Increasingly, our culture relies on media moguls, political pundits and erudite educators to define the structure and purpose of marriage. This secularization of marriage has led to the promotion of self-gratifying behaviors that weaken the pursuit of shared identity, the acceptance of divorce as a solution for marital unhappiness and the legitimization of same-sex unions as a civil right. However, God-oriented marriages refuse these distortions, relying instead on God as the ultimate bearer of truth.

Cultural Values

Fueled by humanism, much of Western culture compromises marriage by promoting values that weaken reliance on God. These values are most evident in the decision-making processes that reek of consumerism and convenience. Western culture values decision-making that is individualistic (what works best for me?); fear-based (how can I protect myself?); and short-term (how soon can I have what I want?).

But, the ultimate difficulty that this value system imposes on marriage is that it places individual interests as the focal point rather than a mutual sense of God’s direction for the marriage. Contrarily, a God-oriented marriage prioritizes decisions based upon mutuality over individualism, faith over fear and long-term over short-term thinking.

Family Interpersonal Patterns

Your interactions with your caregivers in your youth are arguably the most influential factors in the self you bring to marriage. Your sense of appropriate behavior, communication style, conflict resolution and relational boundaries are impacted by what you learned from your caregivers. Consequently, your attitude, expectations and commitment towards marriage are developed well before you met your spouse.

If you had a positive model of marriage in your life, you may have transferred positive qualities into your own marriage. Unfortunately, many marriages have at least one partner who grew up in an abusive, neglected or conflicted marriage. Couples in a God-oriented marriage seek to extend grace to one another, allowing the marriage to serve as divine healing to these conscious and unconscious emotional wounds.

Indebtedness

Marriages are struggling under the weight of financial obligations and indebtedness.
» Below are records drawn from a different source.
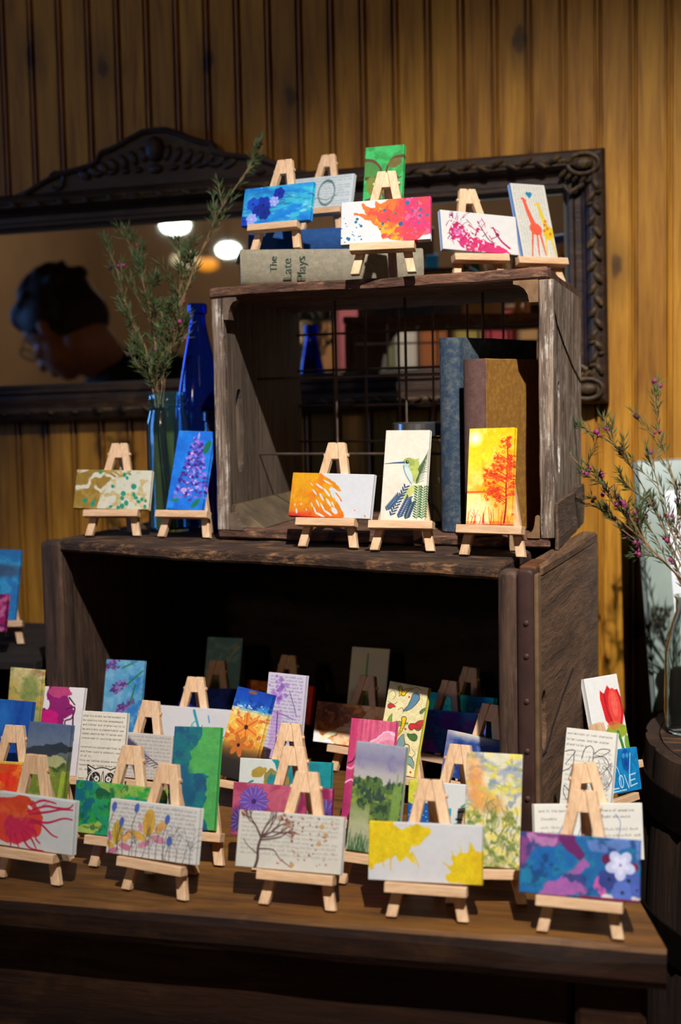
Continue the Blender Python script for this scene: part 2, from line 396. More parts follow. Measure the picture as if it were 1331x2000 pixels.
@art('T4')
def _():
    A = Art('P', .9, (60, 178, 96)); A.wash((48, 150, 70), 20, 3, .45, .6)
    A.poly([(0, 30), (30, 38), (48, 80), (44, 130), (20, 120), (0, 70)], (70, 130, 60))
    for P in ([(0, 34), (26, 40), (46, 70), (50, 130)], [(98, 30), (74, 34), (58, 60), (56, 92), (52, 150)], [(6, 82), (40, 84), (70, 92), (96, 84)], [(10, 140), (36, 134), (52, 146)]): A.curve(P, 9, (92, 62, 38), 3)
    A.ell(62, 100, 20, 28, (118, 112, 44)); A.ell(24, 104, 16, 26, (112, 122, 48), -12); A.curve([(44, 84), (62, 74), (86, 84)], 7, (96, 52, 36)); A.ell(78, 46, 18, 12, (110, 96, 44), -20)
    A.curve([(60, 110), (58, 160), (64, 198)], 5, (36, 120, 50)); A.curve([(24, 120), (36, 160), (50, 198)], 5, (36, 120, 50)); return A
@art('T5')
def _():
    A = Art('L', 1.1, (238, 234, 230)); c = (206, 24, 104)
    A.warp(9, 14, 6); A.ell(44, 52, 26, 22, c, 20); A.ell(70, 78, 30, 15, (222, 40, 120), 10); A.poly([(60, 70), (90, 62), (150, 84), (180, 100), (60, 100)], (226, 48, 116)); A.ell(44, 55, 16, 8, (230, 110, 170)); A.flat()
    R = random.Random(3)
    for k in range(44):
        x = R.uniform(10, 130); y = R.uniform(10, 90); a = math.radians(R.uniform(20, 75)) * R.choice((1, -1)); L = R.uniform(8, 26)
        A.curve([(x, y), (x + L * .5 * math.cos(a) + R.uniform(-3, 3), y + L * .5 * math.sin(a)), (x + L * math.cos(a), y + L * math.sin(a))], R.uniform(1.2, 3.6), R.choice((c, (150, 20, 96), (120, 30, 100))), .8)
    A.curve([(96, 22), (108, 44), (122, 66), (134, 74)], 3, (120, 24, 84), 2); A.curve([(136, 34), (146, 54), (158, 70), (176, 84)], 4, (196, 24, 90), 5); A.disc(146, 52, 5, (150, 20, 80)); A.disc(96, 44, 6, c)
    A.wash((238, 234, 230), 5, 9, .6, .66, 1, (A.X < 110) * 1.); A.side = (170, 196, 236); return A  # white canvas side tinted blue: cool light from the left put into the colour
@art('T6')
def _():
    A = Art('P', 1.1, (222, 218, 206)); A.marks(6, 196, 8, 7.4, 12, (150, 140, 134), 3, vertical=True, a=.6, h=2.4)
    o = (236, 92, 62); A.curve([(34, 46), (28, 40), (24, 42)], 7, o, 4); A.curve([(30, 46), (38, 82), (48, 118)], 8, o, 15); A.ell(50, 122, 18, 16, o, 30); A.line([(40, 128), (26, 196)], 6, o, 3); A.line([(52, 130), (46, 194)], 5, o, 3); A.line([(60, 128), (66, 192)], 6, o, 3)
    y = (232, 198, 40); A.curve([(70, 52), (64, 56), (60, 56)], 6, y, 4); A.curve([(70, 54), (76, 92), (84, 124)], 7, y, 14); A.ell(86, 132, 16, 18, y, 20); A.line([(76, 136), (70, 192)], 6, y, 3); A.line([(92, 140), (96, 194)], 6, y, 3)
    for p in ((78, 110), (84, 120), (74, 126), (90, 134), (82, 100)): A.disc(*p, 4, (228, 110, 34))
    A.ell(44, 27, 5, 5, (20, 130, 170)); A.ell(52, 27, 5, 5, (20, 130, 170)); A.poly([(39, 29), (57, 29), (48, 40)], (20, 130, 170)); A.side = (120, 158, 222); return A  # blue side colour stands in for the bluish light from the left
@art('M1')
def _():
    A = Art('L', 1.0, (222, 218, 196)); A.warp(14, 34, 3)
    A.poly([(-10, 10), (50, -5), (100, 20), (70, 50), (60, 100), (-10, 110)], (158, 124, 44)); A.curve([(0, 52), (30, 44), (46, 16), (80, 20), (110, 44)], 11, (226, 220, 200), 5); A.curve([(60, 40), (80, 66), (100, 96)], 8, (226, 220, 200), 12); A.curve([(60, 4), (110, 14), (140, 6)], 6, (176, 142, 60)); A.curve([(120, 70), (150, 66), (190, 96)], 10, (216, 196, 156)); A.flat(); A.wash((190, 156, 76), 12, 6, .56, .66, .6)
    R = random.Random(8)
    for x, y, r in ((128, 12, 6), (136, 20, 5), (142, 10, 4), (156, 42, 7), (130, 60, 7), (128, 72, 6), (158, 62, 6), (164, 70, 6), (172, 80, 6), (180, 74, 5), (30, 80, 7), (52, 88, 7), (56, 78, 4), (100, 42, 5), (140, 84, 7), (130, 92, 7), (120, 96, 5), (100, 94, 5), (64, 6, 5), (190, 92, 5), (190, 78, 4)):
        A.ell(x, y, r, r * R.uniform(.7, 1), (20, 148, 120), R.uniform(0, 90))
    return A
@art('M2')
def _():
    A = Art('P', 1.1, (24, 118, 220)); A.wash((16, 96, 200), 30, 4, .4, .7, .7); A.wash((60, 150, 236), 20, 6, .6, .8, .5)
    R = random.Random(2)
    for i, (x, y) in enumerate([(R.gauss(60, 1) + (k % 7 - 3) * (4 + k * .09), 24 + k * 1.28 + R.uniform(-4, 4)) for k in range(116)]):
        c = R.choice(((92, 66, 176), (74, 44, 150), (126, 96, 204), (150, 122, 220), (60, 36, 128))); A.ell(x + (y - 60) * .02, y, 6, 3.4, c, R.uniform(-60, 60))
    for k in range(16): A.ell(R.uniform(42, 80), R.uniform(50, 165), 3, 1.6, (206, 190, 244), R.uniform(-50, 50))
    A.ell(60, 12, 3, 9, (170, 150, 226)); A.ell(88, 40, 8, 18, (20, 104, 70), 20); A.ell(80, 182, 6, 16, (24, 110, 80), 40); A.ell(22, 176, 12, 4, (24, 120, 90), -8); A.ell(42, 150, 9, 6, (190, 150, 220)); return A
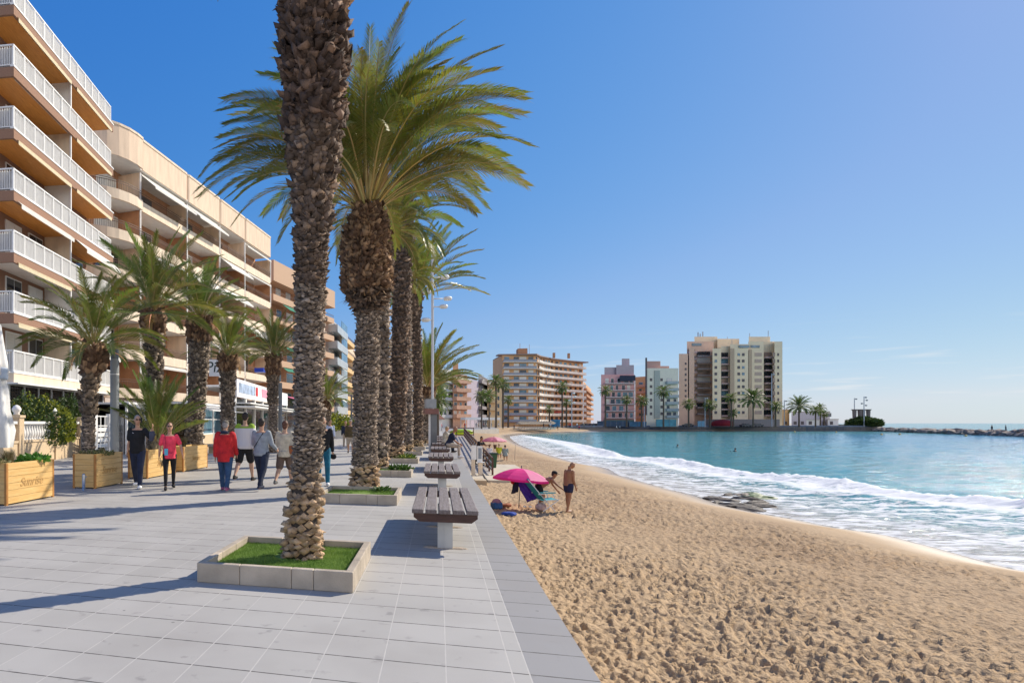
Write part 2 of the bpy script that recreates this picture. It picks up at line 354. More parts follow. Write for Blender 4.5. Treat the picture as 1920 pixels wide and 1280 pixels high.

With record home foreclosures, excessive credit card debt and dwindling portfolios, marriages are reeling with fear and uncertainty.

Couples in a God-oriented marriage prioritize modesty over extravagance, saving over spending and giving over getting. Regardless of the current state of your finances, it is important to make financial stewardship a shared goal around which you and your spouse rally.

Time Sinks

Spending time together is the key to marital intimacy. Few couples, however, communicate well – that is, going beyond what’s necessary for day-to-day functioning to the deep sharing of emotional worlds.

One reason that couples interact so infrequently is their endless activities. After days and weeks of busyness, couples are surprised and disappointed that intimate encounters don’t just happen.

Couples in a God-oriented marriage learn to draw boundaries that preserve their time together by looking for reasons to come together rather than excuses to remain apart.

The Gyroscope Revisited

Marriage stressors wreak havoc on your commitment to God and to one another. Marital discord tears at your very identity as a couple. In the mist of these stressors, however, God provides a way of escape from every temptation.

Your marriage’s purpose is to orient others to the Lord as the liberator from these stressors. Like the center of the gyroscope, your God-oriented marriage offers stability in the midst of storms. You know your marriage is in the center of God’s will when you and your spouse feel nearer to God through the union, when your partnership shapes you into God’s image and when your union draws people into relationship with God.